The Keyword Conundrum

Keyword research is (or should be) the essential foundation upon which a website is built if the objective is to obtain “free” organic listing traffic from the search engines.

Organic listings are the ten websites shown on each search results page, above and to the right of which appear sponsored (paid for) listings. To be more accurate, the top ten pages are listed as the search engines rank pages, not websites.

Search engines means Google which is used for around 2/3 of all searches performed.

The ultimate aim is to have your page ranked at number 1 on Google for a search term or search terms (keywords) that have a large volume of searched performed daily.

So just how do we go about doing that ?

Here’s the process using “personal coaching” as the topic.

1) First we have to determine the number of searches performed for a set of keywords related to and including “personal coaching”.

There are a number of commercially available programmes available for this purpose, but most of them make use of the free tool available from Google themselves at: https://adwords.google.com/select/KeywordToolExternal

Using that tool here’s a snapshot of the first 6 UK based results for “personal coaching”
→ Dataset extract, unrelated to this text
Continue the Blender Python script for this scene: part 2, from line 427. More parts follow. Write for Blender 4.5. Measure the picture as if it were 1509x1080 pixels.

Keyword Cost per Click Trafic pm Local Trafic pm Global
personal coaching £2.34 1,600 18,100
personal coach £1.51 1,300 22,200
personal development coach £1.44 320 1,300
personal development coaching £2.55 320 1,300
personal life coach £1.80 320 2,400
personal fitness coach £1.04 260 880

So now we have some related keywords and numbers to work with. I’ve included the “cost per click” which gives us a read on a) how commercially viable it is to make the effort to rank for a keyword (if someone is willing to pay £2.55 to get one visitor to their website, you can bet they are making money) and b) how difficult it is to rank for that keyword (if it was easy to rank for the cost per click would be lower).

Including the Global monthly search count gives up the information that people in the UK search for personal coaching, but worldwide are more likely to search for a personal coach. These are small but significant differences and highlight the fact that keyword data benefits from some interpretation.

Finally, consideration has to be given to “commercial value” irrespective of cost per click numbers. To use a different example, there is probably a lot of search traffic for the keyword “shoes”, but the term is too broad and competition too great, to indicate that you’ll make money from it by being number 1 on Google.